**Exercise objective:** Quote every entry word for word.
— Start Material for this task —
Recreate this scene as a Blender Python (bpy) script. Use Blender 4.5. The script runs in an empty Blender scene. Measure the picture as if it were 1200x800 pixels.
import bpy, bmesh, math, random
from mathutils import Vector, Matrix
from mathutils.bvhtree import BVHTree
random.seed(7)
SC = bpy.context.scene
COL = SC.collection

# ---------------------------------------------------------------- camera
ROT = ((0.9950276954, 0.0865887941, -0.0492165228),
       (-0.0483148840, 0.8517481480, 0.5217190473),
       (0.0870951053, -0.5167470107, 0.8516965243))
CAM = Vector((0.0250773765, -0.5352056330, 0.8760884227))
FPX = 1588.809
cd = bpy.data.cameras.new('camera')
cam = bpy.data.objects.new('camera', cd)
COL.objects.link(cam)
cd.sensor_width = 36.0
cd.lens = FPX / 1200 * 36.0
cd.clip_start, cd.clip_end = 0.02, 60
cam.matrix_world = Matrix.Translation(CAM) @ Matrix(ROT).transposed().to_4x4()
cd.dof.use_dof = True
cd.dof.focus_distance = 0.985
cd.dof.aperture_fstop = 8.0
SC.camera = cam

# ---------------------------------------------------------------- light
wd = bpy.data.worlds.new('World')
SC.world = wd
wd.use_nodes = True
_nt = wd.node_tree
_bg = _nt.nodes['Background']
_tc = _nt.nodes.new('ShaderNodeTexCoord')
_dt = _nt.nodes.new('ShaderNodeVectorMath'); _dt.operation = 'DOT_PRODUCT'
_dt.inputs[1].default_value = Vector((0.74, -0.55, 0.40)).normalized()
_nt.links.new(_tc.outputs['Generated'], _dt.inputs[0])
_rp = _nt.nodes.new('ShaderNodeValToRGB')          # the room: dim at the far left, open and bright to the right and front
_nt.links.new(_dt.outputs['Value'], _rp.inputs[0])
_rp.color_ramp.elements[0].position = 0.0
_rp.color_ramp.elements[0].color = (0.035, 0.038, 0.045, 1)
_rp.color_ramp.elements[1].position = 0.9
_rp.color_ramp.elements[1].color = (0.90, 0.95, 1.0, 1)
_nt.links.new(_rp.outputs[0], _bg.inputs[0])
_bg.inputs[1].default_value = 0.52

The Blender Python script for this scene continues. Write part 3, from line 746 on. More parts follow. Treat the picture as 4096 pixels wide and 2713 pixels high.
— End Material for this task —
**Result below:**
Recreate this scene as a Blender Python (bpy) script. Use Blender 4.5. The script runs in an empty Blender scene. Measure the picture as if it were 1200x800 pixels.
import bpy, bmesh, math, random
from mathutils import Vector, Matrix
from mathutils.bvhtree import BVHTree
random.seed(7)
SC = bpy.context.scene
COL = SC.collection

# ---------------------------------------------------------------- camera
ROT = ((0.9950276954, 0.0865887941, -0.0492165228),
       (-0.0483148840, 0.8517481480, 0.5217190473),
       (0.0870951053, -0.5167470107, 0.8516965243))
CAM = Vector((0.0250773765, -0.5352056330, 0.8760884227))
FPX = 1588.809
cd = bpy.data.cameras.new('camera')
cam = bpy.data.objects.new('camera', cd)
COL.objects.link(cam)
cd.sensor_width = 36.0
cd.lens = FPX / 1200 * 36.0
cd.clip_start, cd.clip_end = 0.02, 60
cam.matrix_world = Matrix.Translation(CAM) @ Matrix(ROT).transposed().to_4x4()
cd.dof.use_dof = True
cd.dof.focus_distance = 0.985
cd.dof.aperture_fstop = 8.0
SC.camera = cam

# ---------------------------------------------------------------- light
wd = bpy.data.worlds.new('World')
SC.world = wd
wd.use_nodes = True
_nt = wd.node_tree
_bg = _nt.nodes['Background']
_tc = _nt.nodes.new('ShaderNodeTexCoord')
_dt = _nt.nodes.new('ShaderNodeVectorMath'); _dt.operation = 'DOT_PRODUCT'
_dt.inputs[1].default_value = Vector((0.74, -0.55, 0.40)).normalized()
_nt.links.new(_tc.outputs['Generated'], _dt.inputs[0])
_rp = _nt.nodes.new('ShaderNodeValToRGB')          # the room: dim at the far left, open and bright to the right and front
_nt.links.new(_dt.outputs['Value'], _rp.inputs[0])
_rp.color_ramp.elements[0].position = 0.0
_rp.color_ramp.elements[0].color = (0.035, 0.038, 0.045, 1)
_rp.color_ramp.elements[1].position = 0.9
_rp.color_ramp.elements[1].color = (0.90, 0.95, 1.0, 1)
_nt.links.new(_rp.outputs[0], _bg.inputs[0])
_bg.inputs[1].default_value = 0.52

The Blender Python script for this scene continues. Write part 3, from line 746 on. More parts follow. Treat the picture as 4096 pixels wide and 2713 pixels high.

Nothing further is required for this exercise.